=== Available data ===

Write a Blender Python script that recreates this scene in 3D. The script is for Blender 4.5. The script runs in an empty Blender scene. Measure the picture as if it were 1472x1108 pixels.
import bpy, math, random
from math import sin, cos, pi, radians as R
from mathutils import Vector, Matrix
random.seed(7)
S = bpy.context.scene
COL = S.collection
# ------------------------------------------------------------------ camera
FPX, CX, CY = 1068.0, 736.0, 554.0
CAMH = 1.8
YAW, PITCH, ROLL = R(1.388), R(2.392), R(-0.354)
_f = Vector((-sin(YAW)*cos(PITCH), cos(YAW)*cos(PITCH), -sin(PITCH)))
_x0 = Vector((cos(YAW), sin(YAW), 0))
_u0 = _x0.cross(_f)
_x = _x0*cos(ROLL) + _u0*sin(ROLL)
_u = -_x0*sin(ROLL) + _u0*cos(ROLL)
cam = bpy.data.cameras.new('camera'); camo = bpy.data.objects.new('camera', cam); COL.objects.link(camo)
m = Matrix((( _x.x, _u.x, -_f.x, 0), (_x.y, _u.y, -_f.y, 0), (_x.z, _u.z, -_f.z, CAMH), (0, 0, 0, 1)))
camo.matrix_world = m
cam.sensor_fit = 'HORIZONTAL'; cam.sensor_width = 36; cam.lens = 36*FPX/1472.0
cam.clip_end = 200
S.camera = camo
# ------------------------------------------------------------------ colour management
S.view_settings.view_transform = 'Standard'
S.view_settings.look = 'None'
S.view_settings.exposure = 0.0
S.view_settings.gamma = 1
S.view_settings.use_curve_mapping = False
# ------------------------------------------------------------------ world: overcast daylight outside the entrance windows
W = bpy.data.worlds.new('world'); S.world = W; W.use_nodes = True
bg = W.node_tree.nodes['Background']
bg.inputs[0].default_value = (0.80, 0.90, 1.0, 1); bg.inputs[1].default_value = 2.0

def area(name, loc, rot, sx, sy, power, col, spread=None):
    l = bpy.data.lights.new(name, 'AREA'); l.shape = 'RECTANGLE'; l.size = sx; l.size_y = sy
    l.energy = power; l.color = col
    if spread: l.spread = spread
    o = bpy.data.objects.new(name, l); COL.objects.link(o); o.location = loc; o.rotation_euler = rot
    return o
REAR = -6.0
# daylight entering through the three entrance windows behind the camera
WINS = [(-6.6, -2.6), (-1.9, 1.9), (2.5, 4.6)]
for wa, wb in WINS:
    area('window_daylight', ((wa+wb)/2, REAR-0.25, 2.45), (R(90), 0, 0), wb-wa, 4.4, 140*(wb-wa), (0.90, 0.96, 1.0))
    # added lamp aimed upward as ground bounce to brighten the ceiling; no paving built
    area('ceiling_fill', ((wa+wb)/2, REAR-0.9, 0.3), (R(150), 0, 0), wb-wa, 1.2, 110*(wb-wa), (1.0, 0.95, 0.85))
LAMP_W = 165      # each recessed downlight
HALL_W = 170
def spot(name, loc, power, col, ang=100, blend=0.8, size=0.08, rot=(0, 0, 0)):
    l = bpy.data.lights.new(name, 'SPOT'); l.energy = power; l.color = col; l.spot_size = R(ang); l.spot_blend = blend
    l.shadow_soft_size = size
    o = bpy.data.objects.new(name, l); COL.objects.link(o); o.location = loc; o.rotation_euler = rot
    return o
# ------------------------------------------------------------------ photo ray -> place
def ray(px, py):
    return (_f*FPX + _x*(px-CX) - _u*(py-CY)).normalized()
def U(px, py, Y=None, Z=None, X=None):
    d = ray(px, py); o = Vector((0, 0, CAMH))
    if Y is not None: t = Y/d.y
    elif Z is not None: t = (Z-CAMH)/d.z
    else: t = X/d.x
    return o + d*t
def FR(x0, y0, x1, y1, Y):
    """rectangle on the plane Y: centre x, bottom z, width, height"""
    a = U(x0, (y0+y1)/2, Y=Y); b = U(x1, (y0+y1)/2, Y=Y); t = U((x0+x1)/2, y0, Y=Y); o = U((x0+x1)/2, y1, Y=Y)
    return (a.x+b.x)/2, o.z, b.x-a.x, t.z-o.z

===

• To do
The listing above must be transcribed exactly, line by line.

• Answer to this exercise
Write a Blender Python script that recreates this scene in 3D. The script is for Blender 4.5. The script runs in an empty Blender scene. Measure the picture as if it were 1472x1108 pixels.
import bpy, math, random
from math import sin, cos, pi, radians as R
from mathutils import Vector, Matrix
random.seed(7)
S = bpy.context.scene
COL = S.collection
# ------------------------------------------------------------------ camera
FPX, CX, CY = 1068.0, 736.0, 554.0
CAMH = 1.8
YAW, PITCH, ROLL = R(1.388), R(2.392), R(-0.354)
_f = Vector((-sin(YAW)*cos(PITCH), cos(YAW)*cos(PITCH), -sin(PITCH)))
_x0 = Vector((cos(YAW), sin(YAW), 0))
_u0 = _x0.cross(_f)
_x = _x0*cos(ROLL) + _u0*sin(ROLL)
_u = -_x0*sin(ROLL) + _u0*cos(ROLL)
cam = bpy.data.cameras.new('camera'); camo = bpy.data.objects.new('camera', cam); COL.objects.link(camo)
m = Matrix((( _x.x, _u.x, -_f.x, 0), (_x.y, _u.y, -_f.y, 0), (_x.z, _u.z, -_f.z, CAMH), (0, 0, 0, 1)))
camo.matrix_world = m
cam.sensor_fit = 'HORIZONTAL'; cam.sensor_width = 36; cam.lens = 36*FPX/1472.0
cam.clip_end = 200
S.camera = camo
# ------------------------------------------------------------------ colour management
S.view_settings.view_transform = 'Standard'
S.view_settings.look = 'None'
S.view_settings.exposure = 0.0
S.view_settings.gamma = 1
S.view_settings.use_curve_mapping = False
# ------------------------------------------------------------------ world: overcast daylight outside the entrance windows
W = bpy.data.worlds.new('world'); S.world = W; W.use_nodes = True
bg = W.node_tree.nodes['Background']
bg.inputs[0].default_value = (0.80, 0.90, 1.0, 1); bg.inputs[1].default_value = 2.0

def area(name, loc, rot, sx, sy, power, col, spread=None):
    l = bpy.data.lights.new(name, 'AREA'); l.shape = 'RECTANGLE'; l.size = sx; l.size_y = sy
    l.energy = power; l.color = col
    if spread: l.spread = spread
    o = bpy.data.objects.new(name, l); COL.objects.link(o); o.location = loc; o.rotation_euler = rot
    return o
REAR = -6.0
# daylight entering through the three entrance windows behind the camera
WINS = [(-6.6, -2.6), (-1.9, 1.9), (2.5, 4.6)]
for wa, wb in WINS:
    area('window_daylight', ((wa+wb)/2, REAR-0.25, 2.45), (R(90), 0, 0), wb-wa, 4.4, 140*(wb-wa), (0.90, 0.96, 1.0))
    # added lamp aimed upward as ground bounce to brighten the ceiling; no paving built
    area('ceiling_fill', ((wa+wb)/2, REAR-0.9, 0.3), (R(150), 0, 0), wb-wa, 1.2, 110*(wb-wa), (1.0, 0.95, 0.85))
LAMP_W = 165      # each recessed downlight
HALL_W = 170
def spot(name, loc, power, col, ang=100, blend=0.8, size=0.08, rot=(0, 0, 0)):
    l = bpy.data.lights.new(name, 'SPOT'); l.energy = power; l.color = col; l.spot_size = R(ang); l.spot_blend = blend
    l.shadow_soft_size = size
    o = bpy.data.objects.new(name, l); COL.objects.link(o); o.location = loc; o.rotation_euler = rot
    return o
# ------------------------------------------------------------------ photo ray -> place
def ray(px, py):
    return (_f*FPX + _x*(px-CX) - _u*(py-CY)).normalized()
def U(px, py, Y=None, Z=None, X=None):
    d = ray(px, py); o = Vector((0, 0, CAMH))
    if Y is not None: t = Y/d.y
    elif Z is not None: t = (Z-CAMH)/d.z
    else: t = X/d.x
    return o + d*t
def FR(x0, y0, x1, y1, Y):
    """rectangle on the plane Y: centre x, bottom z, width, height"""
    a = U(x0, (y0+y1)/2, Y=Y); b = U(x1, (y0+y1)/2, Y=Y); t = U((x0+x1)/2, y0, Y=Y); o = U((x0+x1)/2, y1, Y=Y)
    return (a.x+b.x)/2, o.z, b.x-a.x, t.z-o.z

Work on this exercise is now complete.